Guillaume Gilles
Wines
Cornas
Guillaume Gilles
Cornas
Saint-Péray
Sourced from a high-altitude site near Les Rieux in which Gilles owns 1.2 total hectares, this combination of two-thirds Marsanne and one-third Roussanne fermented in steel and spent six months in wood before bottling. It offers a nice sense of equilibrium (even at higher degrees of alcohol), with notes of honey and almond nougat framing a thick blast of apricot.

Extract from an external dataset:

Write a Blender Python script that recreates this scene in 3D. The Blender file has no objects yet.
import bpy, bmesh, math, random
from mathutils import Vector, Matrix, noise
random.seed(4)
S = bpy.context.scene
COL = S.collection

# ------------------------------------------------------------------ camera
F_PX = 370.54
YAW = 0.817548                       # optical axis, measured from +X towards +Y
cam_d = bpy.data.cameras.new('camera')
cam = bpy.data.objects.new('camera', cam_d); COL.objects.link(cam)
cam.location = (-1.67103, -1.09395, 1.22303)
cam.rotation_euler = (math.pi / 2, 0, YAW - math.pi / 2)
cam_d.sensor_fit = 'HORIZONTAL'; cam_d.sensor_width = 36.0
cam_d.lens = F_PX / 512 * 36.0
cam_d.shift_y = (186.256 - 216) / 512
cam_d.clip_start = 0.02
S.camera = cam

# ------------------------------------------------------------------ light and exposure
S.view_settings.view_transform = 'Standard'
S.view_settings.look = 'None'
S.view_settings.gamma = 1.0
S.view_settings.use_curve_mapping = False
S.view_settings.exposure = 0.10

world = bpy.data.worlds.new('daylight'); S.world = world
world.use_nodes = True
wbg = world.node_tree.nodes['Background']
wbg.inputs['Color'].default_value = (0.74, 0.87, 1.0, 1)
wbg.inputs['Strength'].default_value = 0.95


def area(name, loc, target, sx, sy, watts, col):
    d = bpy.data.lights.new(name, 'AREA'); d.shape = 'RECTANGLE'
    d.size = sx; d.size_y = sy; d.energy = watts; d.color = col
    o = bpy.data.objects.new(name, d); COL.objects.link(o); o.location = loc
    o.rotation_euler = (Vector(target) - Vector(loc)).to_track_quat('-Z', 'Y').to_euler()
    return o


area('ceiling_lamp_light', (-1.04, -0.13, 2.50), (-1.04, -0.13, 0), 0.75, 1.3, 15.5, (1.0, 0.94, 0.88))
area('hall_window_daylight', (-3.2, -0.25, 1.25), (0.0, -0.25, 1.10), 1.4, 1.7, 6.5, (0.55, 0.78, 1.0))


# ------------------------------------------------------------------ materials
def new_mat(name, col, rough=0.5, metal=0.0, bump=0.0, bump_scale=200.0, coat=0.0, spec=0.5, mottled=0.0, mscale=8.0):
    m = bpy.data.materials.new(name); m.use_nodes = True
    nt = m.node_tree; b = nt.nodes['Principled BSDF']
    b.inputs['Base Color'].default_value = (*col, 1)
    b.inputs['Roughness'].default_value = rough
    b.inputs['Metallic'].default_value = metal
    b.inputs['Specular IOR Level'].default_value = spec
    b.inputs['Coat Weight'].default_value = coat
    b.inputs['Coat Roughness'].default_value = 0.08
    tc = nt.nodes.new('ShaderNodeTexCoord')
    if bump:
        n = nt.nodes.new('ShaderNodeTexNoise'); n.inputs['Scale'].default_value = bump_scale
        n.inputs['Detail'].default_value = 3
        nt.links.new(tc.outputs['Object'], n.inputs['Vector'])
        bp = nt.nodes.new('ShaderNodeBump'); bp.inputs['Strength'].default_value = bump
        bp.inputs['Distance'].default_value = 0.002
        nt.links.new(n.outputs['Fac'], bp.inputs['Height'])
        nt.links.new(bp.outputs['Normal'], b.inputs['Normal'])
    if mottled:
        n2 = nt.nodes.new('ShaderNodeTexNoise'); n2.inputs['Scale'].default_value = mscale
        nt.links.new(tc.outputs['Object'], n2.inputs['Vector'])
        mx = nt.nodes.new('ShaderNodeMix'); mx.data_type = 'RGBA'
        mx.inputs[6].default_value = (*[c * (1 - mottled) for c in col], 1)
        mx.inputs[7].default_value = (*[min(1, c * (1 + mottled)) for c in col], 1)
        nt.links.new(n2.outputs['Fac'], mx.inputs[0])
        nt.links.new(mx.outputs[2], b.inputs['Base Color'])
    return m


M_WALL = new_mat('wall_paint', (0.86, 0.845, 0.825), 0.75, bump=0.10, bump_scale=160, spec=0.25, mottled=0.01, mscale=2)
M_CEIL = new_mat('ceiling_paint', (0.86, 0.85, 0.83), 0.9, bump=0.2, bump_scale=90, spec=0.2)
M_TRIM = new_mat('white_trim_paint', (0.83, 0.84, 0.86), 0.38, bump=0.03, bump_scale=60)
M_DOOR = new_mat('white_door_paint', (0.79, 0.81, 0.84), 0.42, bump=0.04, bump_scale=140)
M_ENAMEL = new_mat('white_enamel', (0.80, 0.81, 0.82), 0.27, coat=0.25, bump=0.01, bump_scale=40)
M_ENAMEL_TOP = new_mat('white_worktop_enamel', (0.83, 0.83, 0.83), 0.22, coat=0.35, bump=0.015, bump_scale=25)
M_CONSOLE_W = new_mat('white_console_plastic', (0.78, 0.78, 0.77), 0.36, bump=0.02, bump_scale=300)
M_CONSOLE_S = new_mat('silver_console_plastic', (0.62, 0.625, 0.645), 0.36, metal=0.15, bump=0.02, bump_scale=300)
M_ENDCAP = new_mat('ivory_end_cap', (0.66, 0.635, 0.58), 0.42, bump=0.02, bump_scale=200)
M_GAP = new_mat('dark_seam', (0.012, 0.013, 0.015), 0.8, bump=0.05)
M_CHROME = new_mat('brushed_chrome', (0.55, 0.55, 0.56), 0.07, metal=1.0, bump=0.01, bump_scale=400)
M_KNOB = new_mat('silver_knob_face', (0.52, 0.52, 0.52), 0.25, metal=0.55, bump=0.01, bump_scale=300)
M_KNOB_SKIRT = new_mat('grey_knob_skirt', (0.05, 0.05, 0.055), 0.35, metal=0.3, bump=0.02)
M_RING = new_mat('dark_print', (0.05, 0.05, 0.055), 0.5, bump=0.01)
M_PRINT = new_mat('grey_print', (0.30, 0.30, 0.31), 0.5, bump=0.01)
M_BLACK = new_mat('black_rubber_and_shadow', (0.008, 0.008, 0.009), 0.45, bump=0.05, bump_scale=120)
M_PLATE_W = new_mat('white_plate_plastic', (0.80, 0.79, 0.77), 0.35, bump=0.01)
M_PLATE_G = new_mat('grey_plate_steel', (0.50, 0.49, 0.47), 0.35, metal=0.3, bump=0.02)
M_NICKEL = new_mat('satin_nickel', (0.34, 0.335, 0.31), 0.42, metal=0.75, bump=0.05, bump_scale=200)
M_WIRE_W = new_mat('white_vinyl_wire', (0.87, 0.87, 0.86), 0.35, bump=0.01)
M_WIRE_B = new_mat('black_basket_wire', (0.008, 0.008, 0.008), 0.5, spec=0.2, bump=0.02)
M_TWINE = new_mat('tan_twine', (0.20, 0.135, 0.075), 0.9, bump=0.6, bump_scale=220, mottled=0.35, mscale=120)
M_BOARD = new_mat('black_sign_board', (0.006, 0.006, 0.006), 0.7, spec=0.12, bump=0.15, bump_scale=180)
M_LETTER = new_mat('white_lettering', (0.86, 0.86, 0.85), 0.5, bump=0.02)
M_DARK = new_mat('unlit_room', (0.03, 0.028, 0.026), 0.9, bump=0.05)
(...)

“Les Peyrouses”, Vin de France Blanc
From the vineyard of Les Peyrouses, a site just east of Cornas in which Gilles also owns 150-year-old Syrah, this cuvée comprises 80% Marsanne and 20% Roussanne, from a third of a hectare’s worth of vines planted between 2009 and 2013. Its soils of sand, clay, and large pudding-stones render a white wine of formidable amplitude but excellent focus, given shape by a touch of appealing bitterness on the finish. This undergoes an eight-month élevage in a combination of 400-liter barrels (10% new) and steel, with malolactic fermentation finishing completely.
Gamay de la Vallée du Doux, “Combeaux Massardières”, Vin de France Rouge
A few years ago, Guillaume acquired a 0.3-hectare plot of 40-year-old Gamay (a smaller-berried variant known locally as Gamay Saint-Romain, distinct from the Gamay of Beaujolais) planted in pure high-acid granite at 600 meters altitude in the Ardèche, and he produces a mere 800 bottles per vintage on average—although he will soon augment that with 0.4 hectares worth of more recently planted vines. As with his Cornas, he refrains from de-stemming his Gamay, but he allows fermentation to proceed semi-carbonically here. This is well-structured and bare-knuckled in its minerality, offering tremendous energy and a certain intensity that speaks perhaps more of Cornas than Gamay, yet still with an underlying sense of lift and purity of fruit.
“Les Peyrouses”, Côtes du Rhône Rouge
This wine, feral and exciting, issues from an old vines parcel on the flats in Cornas. The soil is sand and clay overlain with large “galet” stones. The vinification is the same as is used for the more prestigious wines of the cellar. Best described as a “mini-Cornas”, it’s outside of its generic category of Côtes du Rhône.
Cornas, “La Combe de Chaillot”
Coming from the lower portion of the Chaillot vineyard where the soil is granite with a slightly sandy consistency, this is typically the most charming wine out of Guillaume’s cellar, more relaxed and approachable than the regular Cornas cuvée, less ferociously tannic (with the Syrah all destemmed). It is loaded with pure red fruits of cherry and raspberry delicately seasoned with a fine, smoky quality. This wine is not particularly heavy on the palate, showing an elegance and dynamism that is reminiscent of Pinot Noir. Sadly, production is tiny here: only 15 released to the US!
Cornas
This is the grand wine of this tiny domaine. The vines are situation on the higher slopes of the Chaillot vineyard. The “terroir” is more complex here with a mixture of soil types and expositions. There are terraces of pure granite that are oriented east – southeast; then, these are supplemented by terraces that sit on a clay-limestone base that have a full southern exposure. The grapes are never destemmed, the cuvaison is long (30 days) and the élevage is in demi-muids for eighteen months. As with the other wines of the domaine, this wine is neither fined nor filtered.
Cornas "Les Rieux"
Les Rieux is situated up above the main amphitheater of Cornas at 400-450 meters altitude. Guillaume acquired acreage here in 2010, immediately planting vines on its soils of white granite. Whereas before the turn of the century there was really nothing planted above 300 meters in Cornas, today’s warmer climate allows for wines from plots like this one to reach full maturity at modest levels of alcohol. Robert Michel, upon tasting the first vintage of this wine, remarked that it reminded him of the Cornas he and his village-mates made in the ‘70s and ’80s. Certainly, the bright, spice-saturated red character of the fruit here provides a fascinating contrast to Gilles’ more brooding flagship Cornas.